論理結合子の意味と日常言語

論理結合子("または","かつ","ならば","でない",等)の意味は日常言語に基礎を持つ。日常言語は雑多な用法の大海だ。では、日常言語(例えば日本語)の用法を観察することにより論理結合子の意味が抽出できるのか?否。
論理語は「規格化された意味」を与えられているのであり、それゆえ「規範的」である。
「正しい推論」「妥当な推論」とは、そのような「規範性」と結びついており、その点で論理学は「 ~すべき」(当為性)と切り離せない。心理学が人間が現実にどう推論するか(時に間違うか)を研究するのに対し、論理学は「何が正しい推論か」の学問であろう。
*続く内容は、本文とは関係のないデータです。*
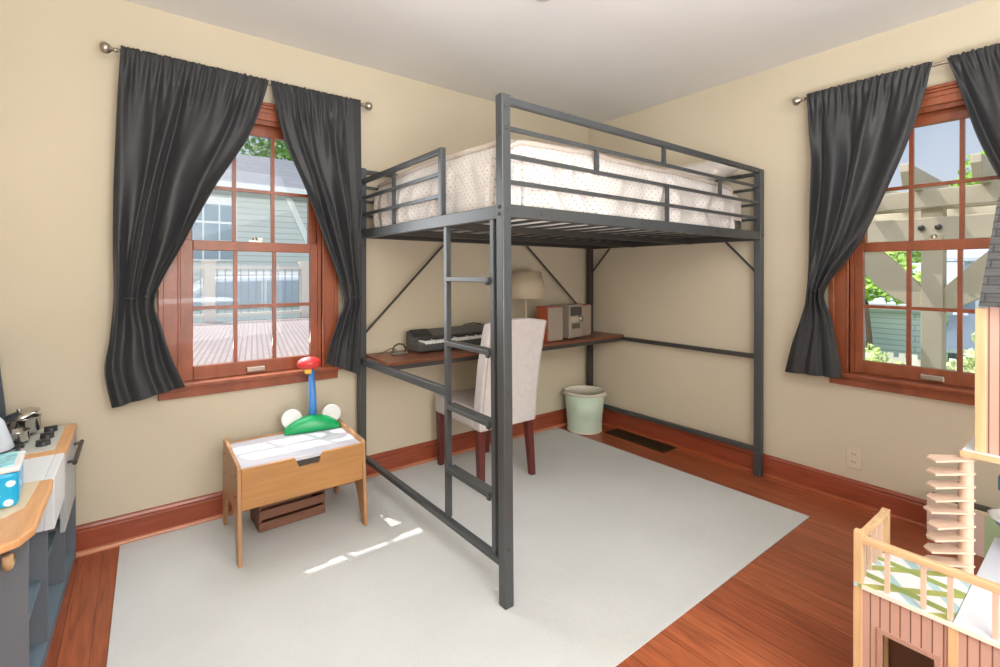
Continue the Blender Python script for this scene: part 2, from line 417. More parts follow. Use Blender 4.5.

論理的真理(例えば古典論理の真理)は、経験を超えたプラトン主義的対象であろう。しかしそれはもっぱら論理語の「意味」の定義に由来するトリビアルな真理と言う人もいるかもしれない。
論理(logics)について多元主義、相対主義、プラグマティズムを採ることは比較的容易な道だ。しかしそのとき「正しい」や「妥当な」の意味もまた相対化される。そのような状況全体をいかに捉えるかは、論理の哲学の仕事だ。

話は変わる。すべての動物が言語を習得できる訳ではないように、論理語を理解し論理的な推論、論理的な思考を理解できるようになるのは、それを可能にする生得的な制約(生得的獲得装置のようなもの)があるのか?例えば、古典論理を理解する「構造」をあらかじめ脳に備えているのか?それとも現実の、世界の「構造」が論理に対応しており、現実世界から学習されるのか?それとも言語の習得が、論理語の意味の習得を含むのか?